One of the magnificent achievements of this Organization, in the last half century, has been the transformation that has taken place in global opinion on the relationship that should obtain between the governing and the governed, between the government and the citizen. It was on the basis of the moral authority of the General Assembly's Universal Declaration of Human Rights and the determined endeavours of the Commission on Human Rights, that this transformation was achieved. The dignity of the individual has now, largely as a result of United Nations leadership in the field of human rights, been placed, as it should be, amongst the primary priorities of national and international attention.

The achievement is due, in large part, to the remarkable multi-faceted and powerful structure that was developed within the United Nations system of organizations and agencies, over the past fifty years, for the protection and promotion of human rights. We know of the large number of general multilateral conventions that were concluded. We are acquainted with their reporting requirements and monitoring committees. We know of the many special rapporteurs. There are training programmes and centres on human rights. We have had Special Sessions of the General Assembly and special Conferences. Numerous Trust Funds supplement and often exceed the allocations from the Regular Budget of the United Nations. There is an enormous public relations programme on Human Rights. There is a High Commissioner of Human Rights. The list of United Nations entities which make human rights one of their major concerns could go on and they would still not include the hundreds of governmental and non-governmental national and international groups that are themselves engaged in the protection and advancement of human rights, and we have not as yet come to the international and national print and electronic media.

If only such a powerful edifice would turn its attention to the eradication of the horrors of terrorism that afflict so many in developed and developing countries alike, the world would be a better and safer place for all the peoples of the planet.

Moreover, let us remember in this connection, that the Universal Declaration on Human Rights is not limited in scope to ensuring the observance of human rights by Governments alone.

The Declaration has a far wider purpose: the observance of human rights by all governmental and non-governmental alike. One need only look to the explicit prescription in article 3 of the Universal Declaration, which requires that everyone has the right to life; and to the provisions of article 30 of the Declaration which prescribe that: "Nothing in this Declaration may be interpreted as implying for any State, group or person any right to engage in any activity or to perform any act aimed at the destruction of any of the rights and freedoms set forth herein".

An act of terrorism by a non-governmental entity against civilians is surely one of the most heinous violations of the human rights of its victims and, surely, a crime against humanity as well.


Sri Lanka pledges to follow closely and cooperate fully in the work of the United Nations on terrorism. Sri Lanka will, of course, do so pursuant to the Resolutions of the Security Council and in particular the Resolution 1373 adopted by the Security Council last Friday night 28 September.

Sri Lanka will, also, follow closely and cooperate fully with such other United Nations programmes against terrorism that shall, hopefully, also develop, within the United Nations System in the knowledge that it is the prevention of the terrorist's strike that should be the principal focus of a global endeavour against terrorism; and that fundamental to such prevention is the interdiction of terrorism's "life-blood": the provision of funds made available in such millions, knowingly or unknowingly, willfully or otherwise, directly or indirectly, overtly or covertly, in circumstances where it is possible that such funds may be utillised to further terrorism's purposes.

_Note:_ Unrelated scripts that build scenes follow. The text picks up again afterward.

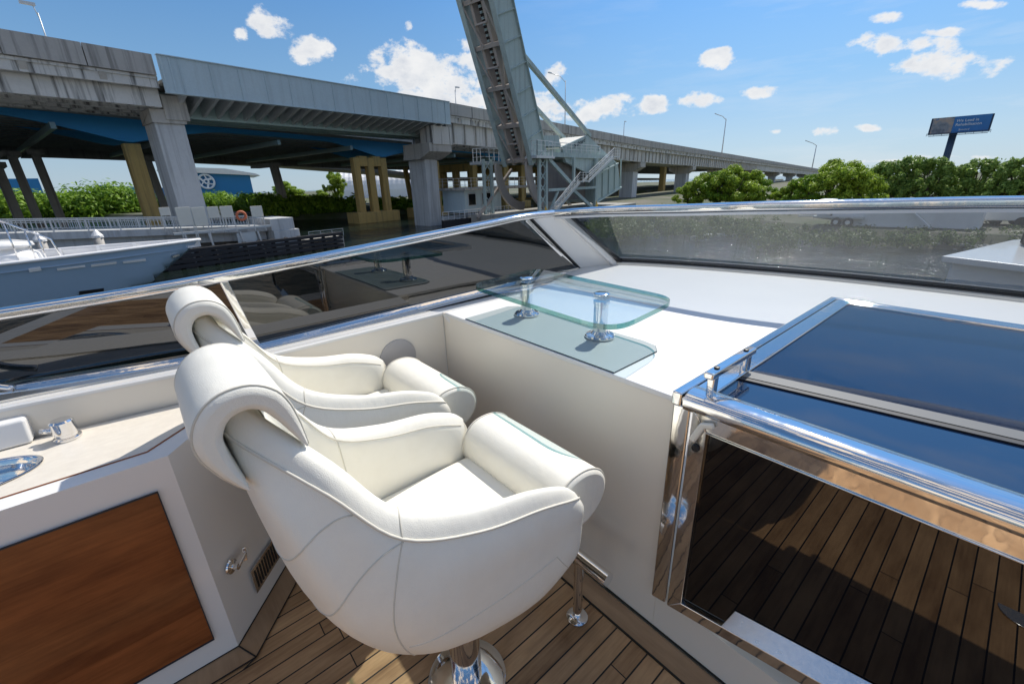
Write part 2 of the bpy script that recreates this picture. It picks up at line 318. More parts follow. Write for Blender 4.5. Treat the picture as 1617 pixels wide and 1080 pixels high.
# ------------------------------------------------------------------ mesh building
def tag(o, label=None, cat=None, group=None, kind=None):
    for k, v in (('label', label), ('category', cat), ('group', group), ('kind', kind)):
        if v: o[k] = v
    return o
def thing(name, loc, label, cat, group=None):
    o = bpy.data.objects.new(name, None); COL.objects.link(o); o.location = loc; o.empty_display_size = .2
    return tag(o, label, cat, group)
def root_loc(p):
    while p.parent: p = p.parent
    return p.location
class MB:
    def __init__(s): s.v = []; s.f = []; s.mi = []; s.cur = 0
    def face(s, ids): s.f.append(tuple(ids)); s.mi.append(s.cur)
    def poly(s, pts): b = len(s.v); s.v += [Vector(p) for p in pts]; s.face(range(b, b+len(pts)))
    def hexa(s, p):  # 8 pts: bottom 4 ccw, top 4
        b = len(s.v); s.v += [Vector(q) for q in p]
        for q in ((0,3,2,1),(4,5,6,7),(0,1,5,4),(1,2,6,5),(2,3,7,6),(3,0,4,7)): s.face([b+i for i in q])
    def box(s, c, d, M=None):
        c = Vector(c); x, y, z = (k/2 for k in d)
        p = [Vector(q) for q in ((-x,-y,-z),(x,-y,-z),(x,y,-z),(-x,y,-z),(-x,-y,z),(x,-y,z),(x,y,z),(-x,y,z))]
        if M: p = [M @ q for q in p]
        s.hexa([c+q for q in p])
    def bar(s, a, b, w, h=None, up=(0,0,1)):
        a = Vector(a); b = Vector(b); h = h or w; d = (b-a).normalized(); u = Vector(up)
        if abs(d.dot(u)) > .98: u = Vector((1,0,0))
        x = d.cross(u).normalized(); y = x.cross(d).normalized(); x *= w/2; y *= h/2
        s.hexa([a-x-y, a+x-y, b+x-y, b-x-y, a-x+y, a+x+y, b+x+y, b-x+y])
    def tube(s, pts, r, n=10, cap=True, closed=False):
        pts = [Vector(p) for p in pts]; m = len(pts); b = len(s.v); prev = None
        for i, p in enumerate(pts):
            if closed: d = (pts[(i+1) % m]-pts[i-1]).normalized()
            else: d = (pts[min(i+1, m-1)]-pts[max(i-1, 0)]).normalized()
            if prev is None:
                u = Vector((0,0,1)) if abs(d.z) < .9 else Vector((1,0,0)); x = d.cross(u).normalized()
            else: x = (prev-d*prev.dot(d)).normalized()
            prev = x; y = d.cross(x); rr = r[i] if isinstance(r, (list, tuple)) else r
            s.v += [p+(x*math.cos(a)+y*math.sin(a))*rr for a in (2*math.pi*k/n for k in range(n))]
        for i in range(m if closed else m-1):
            for k in range(n):
                j = (i+1) % m; s.face((b+i*n+k, b+i*n+(k+1) % n, b+j*n+(k+1) % n, b+j*n+k))
        if cap and not closed:
            s.face([b+k for k in range(n)][::-1]); s.face([b+(m-1)*n+k for k in range(n)])
    def lathe(s, c, prof, n=32, M=None):
        c = Vector(c); b = len(s.v)
        for (r, z) in prof:
            for k in range(n):
                q = Vector((r*math.cos(2*math.pi*k/n), r*math.sin(2*math.pi*k/n), z)); s.v.append(c+(M @ q if M else q))
        for i in range(len(prof)-1):
            for k in range(n): s.face((b+i*n+k, b+i*n+(k+1) % n, b+(i+1)*n+(k+1) % n, b+(i+1)*n+k))
        s.face([b+k for k in range(n)][::-1]); s.face([b+(len(prof)-1)*n+k for k in range(n)])
    def grid(s, rows, closed_u=False, closed_v=False):
        b = len(s.v); R = len(rows); Cn = len(rows[0])
        for r in rows: s.v += [Vector(p) for p in r]
        for i in range(R if closed_u else R-1):
            for j in range(Cn if closed_v else Cn-1):
                i2 = (i+1) % R; j2 = (j+1) % Cn; s.face((b+i*Cn+j, b+i*Cn+j2, b+i2*Cn+j2, b+i2*Cn+j))
    def prism(s, poly, off):
        off = Vector(off); n = len(poly); b = len(s.v); s.v += [Vector(p) for p in poly]+[Vector(p)+off for p in poly]
        s.face(range(b+n-1, b-1, -1)); s.face(range(b+n, b+2*n))
        for i in range(n): j = (i+1) % n; s.face((b+i, b+j, b+n+j, b+n+i))
    def build(s, name, mats, parent=None, smooth=False, bevel=0, seg=2, sub=0, local=False, label=None, auto=None):
        me = bpy.data.meshes.new(name); off = root_loc(parent) if (parent and not local) else Vector((0,0,0))
        me.from_pydata([v-off for v in s.v], [], s.f)
        for m in (mats if isinstance(mats, (list, tuple)) else [mats]): me.materials.append(MATS[m])
        for p, i in zip(me.polygons, s.mi): p.material_index = i
        me.validate(); me.update()
        import bmesh
        bm = bmesh.new(); bm.from_mesh(me); bmesh.ops.recalc_face_normals(bm, faces=bm.faces); bm.to_mesh(me); bm.free()
        if smooth:
            for p in me.polygons: p.use_smooth = True
        o = bpy.data.objects.new(name, me); COL.objects.link(o)
        if parent: o.parent = parent
        if bevel:
            m = o.modifiers.new('bevel', 'BEVEL'); m.width = bevel; m.segments = seg; m.limit_method = 'ANGLE'; m.angle_limit = math.radians(40)
            if not smooth:
                for p in me.polygons: p.use_smooth = True
            w = o.modifiers.new('wn', 'WEIGHTED_NORMAL'); w.keep_sharp = True
        if sub: m = o.modifiers.new('sub', 'SUBSURF'); m.levels = sub; m.render_levels = sub
        if auto:
            try: me.set_sharp_from_angle(angle=math.radians(auto))
            except Exception: pass
        if label: o['label'] = label
        return o
def copy_tree(o, parent=None):
    c = o.copy(); COL.objects.link(c); c.parent = parent
    for ch in list(o.children): copy_tree(ch, c)
    return c
def text_mesh(txt, size, origin, xdir, ydir, name, m, parent, align='LEFT', depth=.01):
    cu = bpy.data.curves.new('t', 'FONT'); cu.body = txt; cu.size = size; cu.align_x = align; cu.extrude = depth
    to = bpy.data.objects.new('t', cu); COL.objects.link(to); dg = bpy.context.evaluated_depsgraph_get(); dg.update()
    me = bpy.data.meshes.new_from_object(to.evaluated_get(dg)); bpy.data.objects.remove(to)
    X = Vector(xdir).normalized(); Y = Vector(ydir).normalized(); Z = X.cross(Y); off = root_loc(parent)
    for v in me.vertices: v.co = Vector(origin)+X*v.co.x+Y*v.co.y+Z*v.co.z-off
    me.materials.clear(); me.materials.append(MATS[m]); o = bpy.data.objects.new(name, me); COL.objects.link(o); o.parent = parent; return o
def catmull(P, n, closed=False):
    out = []; m = len(P)
    for i in range(m if closed else m-1):
        g = lambda k: P[k % m] if closed else P[max(0, min(m-1, k))]
        p0, p1, p2, p3 = g(i-1), g(i), g(i+1), g(i+2)
        for k in range(n):
            t = k/n; out.append(p1*0.5*2*(1) if False else 0.5*((2*p1)+(p2-p0)*t+(2*p0-5*p1+4*p2-p3)*t*t+(3*p1-p0-3*p2+p3)*t**3))
    if not closed: out.append(P[-1].copy())
    return out
V = Vector

# ================================================================== SETTING: water, ground
WZ = -3.2
m = MB(); m.poly([(-900,-700,WZ),(900,-700,WZ),(900,900,WZ),(-900,900,WZ)]); tag(m.build('water', 'water'), kind='structure')
def land(name, pts, z, slope=2.2):
    m = MB(); n = len(pts); P = [V((x, y, z)) for x, y in pts]; c = sum(P, V((0,0,0)))/n
    m.poly(P)
    for i in range(n):
        a, b = P[i], P[(i+1) % n]
        m.poly([a, b, b+V((b.x-c.x, b.y-c.y, 0)).normalized()*slope+V((0,0,WZ-.5-z)), a+V((a.x-c.x, a.y-c.y, 0)).normalized()*slope+V((0,0,WZ-.5-z))])
    tag(m.build(name, 'ground'), kind='structure')
h2 = lambda s, t: (hv(s, t, 0).x, hv(s, t, 0).y)
land('ground_far_shore', [h2(-300, 160), h2(0, 158), h2(14, 142), h2(24, 104), h2(31, 78), h2(39, 67), h2(60, 63), h2(100, 62), h2(400, 62), h2(400, 500), h2(-300, 500)], -2.4)
land('ground_right_bank', [(-45, 52), (-30, 50), (-17, 44), (-9, 40), (0, 40.5), (30, 38), (200, 30), (200, 600), (-140, 600), (-80, 150), (-62, 75)], -2.3)

# ================================================================== ELEVATED HIGHWAY (near concrete / steel viaduct)
def lerp(a, b, t): return a+(b-a)*t
def interp(tab, s):
    for (a, va), (b, vb) in zip(tab, tab[1:]):
        if s <= b: return lerp(va, vb, max(0, (s-a))/(b-a)) if s >= a else va
    return tab[-1][1]
TOP = [(-60, 10.6), (4, 10.35), (11, 10.25), (21, 10.2), (38, 10.1), (55, 9.7), (92, 8.75), (155, 7.75), (350, 4.6), (500, 2.2)]
top = lambda s: interp(TOP, s)
hwy = thing('elevated_highway', hv(11.5, 43, WZ), 'long raised concrete highway with one pale steel span, crossing behind the drawbridge', 'highway')
def ribbon(t0, t1, s0, s1, a, b, step=6):
    """solid strip along the road between offsets t0..t1 with top at top(s)+a, bottom at top(s)+b"""
    m = MB(); ss = [s0+(s1-s0)*i/max(1, int((s1-s0)/step)) for i in range(max(1, int((s1-s0)/step))+1)]
    rows = [[hv(s, t0, top(s)+b), hv(s, t1, top(s)+b), hv(s, t1, top(s)+a), hv(s, t0, top(s)+a)] for s in ss]
    m.grid(rows, closed_v=True); m.poly(rows[0]); m.poly(rows[-1][::-1]); return m
def merge(ms):
    r = MB()
    for q in ms:
        b = len(r.v); r.v += q.v; r.f += [tuple(i+b for i in f) for f in q.f]; r.mi += q.mi
    return r
for (s0, s1) in ((-60, 10.95), (37.9, 480)):
    # parapet in panels with open joints
    m = MB(); s = s0
    while s < s1-.2:
        L = (3.55 if s < 120 else 20); e = min(s+L, s1)
        q = ribbon(39.72, 39.98, s+.03, e-.03, 0, -1.22, 50); m = merge([m, q]); s = e
    m.build('parapet', 'concrete_parapet', hwy)
    merge([ribbon(40.0, 40.3, s0, s1, -.15, -1.95, 8), ribbon(39.9, 40.0, s0, s1, -1.26, -1.42, 8)]).build('edge_beam', 'concrete_stained', hwy)
    ribbon(40.3, 47.0, s0, s1, -1.1, -1.4, 10).build('deck', 'concrete_dark', hwy)
    m = merge([ribbon(t, t+.7, s0, s1, -1.4, (-3.05 if s0 < 0 else -4.1), 10) for t in (40.55, 42.6, 44.6, 46.3)])
    m.build('girder', 'concrete_stained', hwy)
    # corbels / scuppers under the parapet
    m = MB(); s = s0+1.4
    while s < min(s1, 170):
        m = MB()
        if s > -15: m.prism([hv(s, 39.78, top(s)-1.43), hv(s, 40.0, top(s)-1.43), hv(s, 40.0, top(s)-1.85)], HE*.35); m.build('corbel', 'concrete', hwy)
        s += 3.5 if s < 30 else 2.8
    m = MB(); s = s0+1.0
    while s < min(s1, 200):
        if s > 36: m = MB(); m.box(hv(s, 40.5, top(s)-2.9), (.12, .3, 2.2), Matrix.Rotation(math.atan2(HN.y, HN.x)+math.pi/2, 3, 'Z')); m.build('stiffener', 'concrete', hwy)
        s += 1.9
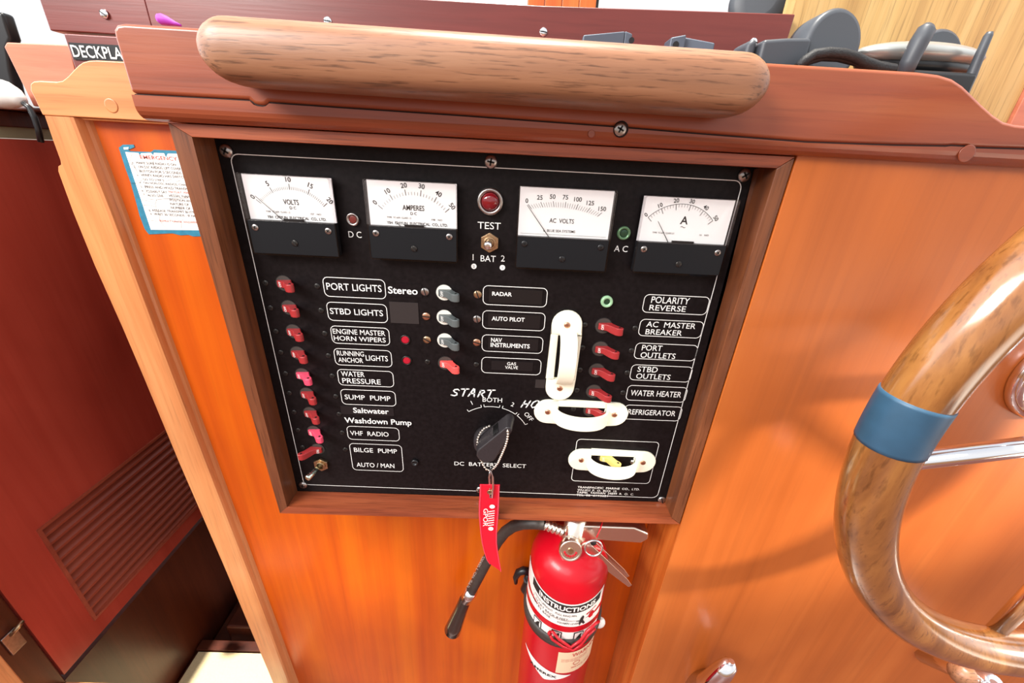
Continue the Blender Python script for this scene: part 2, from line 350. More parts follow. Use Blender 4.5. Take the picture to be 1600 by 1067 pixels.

It is surely morally unacceptable in contemporary times, whether there be specific legal provision in international conventions to that effect or not, that funds should flow in their millions, or tens of millions would perhaps be more exact, from territories under the jurisdiction of one State for the slaughter of innocents in another.

Sri Lanka will, of course, continue in its active role as the Chair of the General Assembly's Ad Hoc Committee on the Elimination of International Terrorism established in February 2001, with a view to concluding, under the auspices of the Sixth Committee, international conventions on particular aspects of terrorism and eventually developing an appropriate comprehensive and focused international legal framework in the light of which Governments would bring to justice those who are responsible for acts of terrorism.

The world before the eleventh of September was not always encouraging to the Ad Hoc Committee. Two examples should suffice to make this point; the International Convention for the Suppression of the Financing of Terrorism, adopted by the General Assembly on 9 December 1999, shows as of now only 44 Signatories and just 4 States Parties of whom Sri Lanka is one; the International Convention Against Transnational Organised Crime adopted by the General Assembly, on 15 November 2000, shows as of now 123 signatories and just 3 States Parties.

We know also that our negotiations on international conventions, often concluded after lengthy, exhaustive sessions to produce lowest common denominator provisions enleavened by "constructive ambiguity" have not been as effective as they ought to be. They may salve our consciences but with loopholes through which millions of dollars could pass in questionable transactions in the real world.

Yet that was the world we know before the eleventh of September. Let us hope that things will now change for the better.

Sri Lanka, a party to all the major United Nations conventions relating to terrorism, will continue to urge the widest possible participation in the international conventions that have already been formulated under the auspices of the United Nations, on a number of aspects of terrorism. Sri Lanka will also pursue the fullest participation in the formulations of the conventions that remain on the agenda of the Ad Hoc Committee on the Elimination of International Terrorism.